Del resto Salvini non è nuovo a questo genere di equivoci sulla natura stessa della politica. E spesso è rimasto sinceramente interdetto di fronte a quanti prendevano sul serio le sue parole, o gli chiedevano conto di affermazioni fatte in precedenza. In passato, per dire, aveva candidamente confessato di non vedere differenze tra un premier che incontra Putin a un vertice internazionale e lui stesso che a Mosca sventolava la maglietta con la faccia del vecchio Vladimir. Lui, onestamente, non vedeva la differenza tra un incontro di stato e il tifo da cheerleader. “Se devo scegliere tra Obama e Putin scelgo PUTIN tutta la vita”, twittava. “Ne avessimo di più come lui sulla faccia della terra”, diceva. “Cedo due Mattarella per mezzo Putin”, aggiungeva. “Porterei Putin nella metà dei paesi europei mal governati da presunti premier eletti”, precisava. Frasi da innamorato fisso, da pon-pon boy del Cremlino. E tutto questo gli pareva uguale al presidente americano che stringe la mano a Putin in un vertice del G8. Ogni volta che gli veniva fatto notare che s’era messo a fare il tifo per un dittatore sanguinario, lui non capiva perché tutto questo gli venisse rinfacciato. Lo considerava normale, “così fan tutti”. Perché probabilmente – ed è quello che i suoi alleati di governo hanno capito da tempo – per lui la politica non è mai responsabilità ma spettacolo. E dunque, sembra lui stesso dire: non prendetemi sul serio.
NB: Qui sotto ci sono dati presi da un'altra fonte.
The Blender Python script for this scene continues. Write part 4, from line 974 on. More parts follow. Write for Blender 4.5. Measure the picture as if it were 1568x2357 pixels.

Nel 2022, per esempio, dopo le condanne dei carabinieri accusati dell’omicidio Cucchi, quando una giornalista gli chiese conto delle sue vecchie frasi sul giovane morto, Salvini si innervosì. Non era la reazione di un politico in difficoltà, ma di uno che non sopportava in quel momento di essere riportato al passato, a fatti che lui considerava già inutili, bruciati, non più funzionali alla propaganda. Perché Salvini vive a naso: la Russia, i migranti, le tasse e anche Macron. Tutto si decide nell’improvvisazione del momento. Egli crede davvero che la politica sia marketing emotivo, colpi di teatro, trovate da cinque minuti. E Giorgia Meloni lo sa bene. Dunque anche per questo non telefona a Macron. Non c’è niente da spiegare.